⟨

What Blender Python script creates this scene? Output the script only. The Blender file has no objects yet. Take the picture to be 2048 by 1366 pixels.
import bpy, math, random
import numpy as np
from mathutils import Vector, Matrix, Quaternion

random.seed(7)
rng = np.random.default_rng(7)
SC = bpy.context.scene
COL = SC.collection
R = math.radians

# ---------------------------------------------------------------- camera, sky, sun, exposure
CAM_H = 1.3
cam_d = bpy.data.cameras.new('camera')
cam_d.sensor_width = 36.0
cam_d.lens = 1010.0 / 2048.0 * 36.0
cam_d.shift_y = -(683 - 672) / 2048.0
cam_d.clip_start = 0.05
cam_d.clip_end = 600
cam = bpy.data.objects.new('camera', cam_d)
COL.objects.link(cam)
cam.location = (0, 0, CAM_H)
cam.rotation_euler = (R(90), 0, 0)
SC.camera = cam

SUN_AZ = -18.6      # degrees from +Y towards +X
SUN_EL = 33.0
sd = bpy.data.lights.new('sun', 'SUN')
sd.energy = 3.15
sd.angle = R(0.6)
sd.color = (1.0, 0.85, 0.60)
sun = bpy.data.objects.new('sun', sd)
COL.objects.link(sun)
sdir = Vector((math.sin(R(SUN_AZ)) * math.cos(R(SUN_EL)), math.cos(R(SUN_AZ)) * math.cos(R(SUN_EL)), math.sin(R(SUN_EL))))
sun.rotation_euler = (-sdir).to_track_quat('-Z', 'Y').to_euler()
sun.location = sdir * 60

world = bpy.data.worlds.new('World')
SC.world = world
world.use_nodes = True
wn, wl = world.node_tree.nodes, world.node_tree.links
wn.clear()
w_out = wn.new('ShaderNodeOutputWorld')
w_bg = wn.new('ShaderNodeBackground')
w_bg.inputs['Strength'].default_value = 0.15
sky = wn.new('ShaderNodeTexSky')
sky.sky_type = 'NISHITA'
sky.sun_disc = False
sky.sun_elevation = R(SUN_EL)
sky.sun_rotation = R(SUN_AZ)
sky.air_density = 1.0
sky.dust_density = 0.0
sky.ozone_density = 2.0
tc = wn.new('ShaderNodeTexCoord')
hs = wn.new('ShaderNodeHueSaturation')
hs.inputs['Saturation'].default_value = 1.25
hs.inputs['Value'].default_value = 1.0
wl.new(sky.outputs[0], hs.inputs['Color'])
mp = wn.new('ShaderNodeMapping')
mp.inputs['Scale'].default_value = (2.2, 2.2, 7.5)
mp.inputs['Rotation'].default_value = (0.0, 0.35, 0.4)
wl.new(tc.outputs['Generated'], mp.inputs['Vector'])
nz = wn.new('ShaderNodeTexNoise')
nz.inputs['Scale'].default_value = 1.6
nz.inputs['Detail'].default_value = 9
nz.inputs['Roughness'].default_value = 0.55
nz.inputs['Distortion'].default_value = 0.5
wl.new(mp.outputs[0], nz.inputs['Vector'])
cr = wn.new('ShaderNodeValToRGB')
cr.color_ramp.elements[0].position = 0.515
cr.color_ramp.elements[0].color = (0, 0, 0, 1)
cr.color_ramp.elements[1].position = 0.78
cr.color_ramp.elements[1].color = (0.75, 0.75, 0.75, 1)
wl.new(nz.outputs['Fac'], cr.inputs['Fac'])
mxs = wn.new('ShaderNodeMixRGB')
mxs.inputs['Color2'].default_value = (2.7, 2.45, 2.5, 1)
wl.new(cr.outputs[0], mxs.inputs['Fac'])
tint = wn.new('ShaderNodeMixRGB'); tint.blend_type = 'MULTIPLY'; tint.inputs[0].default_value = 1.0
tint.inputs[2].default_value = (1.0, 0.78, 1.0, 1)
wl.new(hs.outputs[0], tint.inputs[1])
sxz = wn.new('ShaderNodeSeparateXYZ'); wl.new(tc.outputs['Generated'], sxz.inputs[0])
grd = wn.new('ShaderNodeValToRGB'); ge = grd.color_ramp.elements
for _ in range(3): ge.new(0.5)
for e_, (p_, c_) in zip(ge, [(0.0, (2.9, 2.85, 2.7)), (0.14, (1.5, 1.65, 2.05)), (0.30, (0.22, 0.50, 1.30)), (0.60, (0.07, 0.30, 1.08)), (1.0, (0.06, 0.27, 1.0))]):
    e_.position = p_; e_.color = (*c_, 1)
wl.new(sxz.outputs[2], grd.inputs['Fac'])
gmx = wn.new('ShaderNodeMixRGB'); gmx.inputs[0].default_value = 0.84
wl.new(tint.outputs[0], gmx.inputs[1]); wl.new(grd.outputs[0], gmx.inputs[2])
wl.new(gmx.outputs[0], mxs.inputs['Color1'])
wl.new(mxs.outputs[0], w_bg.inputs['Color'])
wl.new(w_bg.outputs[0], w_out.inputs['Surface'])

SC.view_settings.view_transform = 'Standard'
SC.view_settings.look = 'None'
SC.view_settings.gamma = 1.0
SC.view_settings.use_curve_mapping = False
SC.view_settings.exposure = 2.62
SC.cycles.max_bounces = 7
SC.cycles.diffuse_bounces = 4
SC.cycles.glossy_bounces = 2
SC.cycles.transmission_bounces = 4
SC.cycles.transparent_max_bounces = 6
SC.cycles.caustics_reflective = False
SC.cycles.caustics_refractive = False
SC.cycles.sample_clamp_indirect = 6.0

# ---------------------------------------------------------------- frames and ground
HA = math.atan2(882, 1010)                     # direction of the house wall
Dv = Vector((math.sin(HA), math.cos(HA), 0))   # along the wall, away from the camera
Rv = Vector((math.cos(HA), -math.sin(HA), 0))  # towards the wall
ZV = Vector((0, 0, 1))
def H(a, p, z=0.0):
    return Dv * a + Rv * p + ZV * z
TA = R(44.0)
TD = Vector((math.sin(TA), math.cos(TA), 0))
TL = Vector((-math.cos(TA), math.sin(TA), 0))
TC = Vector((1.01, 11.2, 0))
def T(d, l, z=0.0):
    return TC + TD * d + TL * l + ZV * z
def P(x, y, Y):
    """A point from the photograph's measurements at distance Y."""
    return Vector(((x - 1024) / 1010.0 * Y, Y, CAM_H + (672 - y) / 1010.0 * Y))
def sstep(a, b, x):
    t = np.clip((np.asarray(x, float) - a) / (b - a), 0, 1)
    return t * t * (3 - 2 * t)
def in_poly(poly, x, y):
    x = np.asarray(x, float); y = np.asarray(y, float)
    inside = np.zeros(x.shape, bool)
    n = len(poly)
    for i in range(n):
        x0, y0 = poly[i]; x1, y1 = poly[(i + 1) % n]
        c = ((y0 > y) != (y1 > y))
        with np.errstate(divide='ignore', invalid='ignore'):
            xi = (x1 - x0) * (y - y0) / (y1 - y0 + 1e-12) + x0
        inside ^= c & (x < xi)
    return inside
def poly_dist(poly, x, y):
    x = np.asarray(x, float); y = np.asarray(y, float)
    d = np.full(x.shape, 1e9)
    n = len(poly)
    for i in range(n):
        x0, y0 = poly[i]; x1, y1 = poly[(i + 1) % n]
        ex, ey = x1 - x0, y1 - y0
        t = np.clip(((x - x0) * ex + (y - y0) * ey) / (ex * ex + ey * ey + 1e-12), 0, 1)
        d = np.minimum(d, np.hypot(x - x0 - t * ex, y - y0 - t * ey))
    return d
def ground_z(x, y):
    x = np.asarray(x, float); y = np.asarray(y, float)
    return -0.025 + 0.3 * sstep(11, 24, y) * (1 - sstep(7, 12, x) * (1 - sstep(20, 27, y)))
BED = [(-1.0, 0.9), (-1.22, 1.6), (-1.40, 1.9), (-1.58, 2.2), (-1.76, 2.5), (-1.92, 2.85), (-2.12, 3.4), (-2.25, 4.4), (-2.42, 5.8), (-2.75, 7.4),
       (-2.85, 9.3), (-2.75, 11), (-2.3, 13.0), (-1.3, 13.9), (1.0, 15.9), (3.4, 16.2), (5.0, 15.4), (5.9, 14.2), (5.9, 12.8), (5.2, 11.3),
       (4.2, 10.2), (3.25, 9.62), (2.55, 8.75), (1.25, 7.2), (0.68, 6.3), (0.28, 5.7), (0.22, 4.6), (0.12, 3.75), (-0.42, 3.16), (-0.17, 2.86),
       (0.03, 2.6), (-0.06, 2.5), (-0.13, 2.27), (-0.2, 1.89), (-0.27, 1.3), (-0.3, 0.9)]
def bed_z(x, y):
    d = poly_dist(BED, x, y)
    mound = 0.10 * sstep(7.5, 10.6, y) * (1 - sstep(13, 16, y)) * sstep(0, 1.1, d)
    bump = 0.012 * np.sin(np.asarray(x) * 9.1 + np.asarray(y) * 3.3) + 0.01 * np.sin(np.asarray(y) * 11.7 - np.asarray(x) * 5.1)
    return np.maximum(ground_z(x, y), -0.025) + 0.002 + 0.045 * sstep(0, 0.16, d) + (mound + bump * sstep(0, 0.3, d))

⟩

### The exercise
Please print the material above exactly as it appears, from its first line through the line containing "R = math.radians", inclusive, and stop there.

### Answer to the exercise
What Blender Python script creates this scene? Output the script only. The Blender file has no objects yet. Take the picture to be 2048 by 1366 pixels.
import bpy, math, random
import numpy as np
from mathutils import Vector, Matrix, Quaternion

random.seed(7)
rng = np.random.default_rng(7)
SC = bpy.context.scene
COL = SC.collection
R = math.radians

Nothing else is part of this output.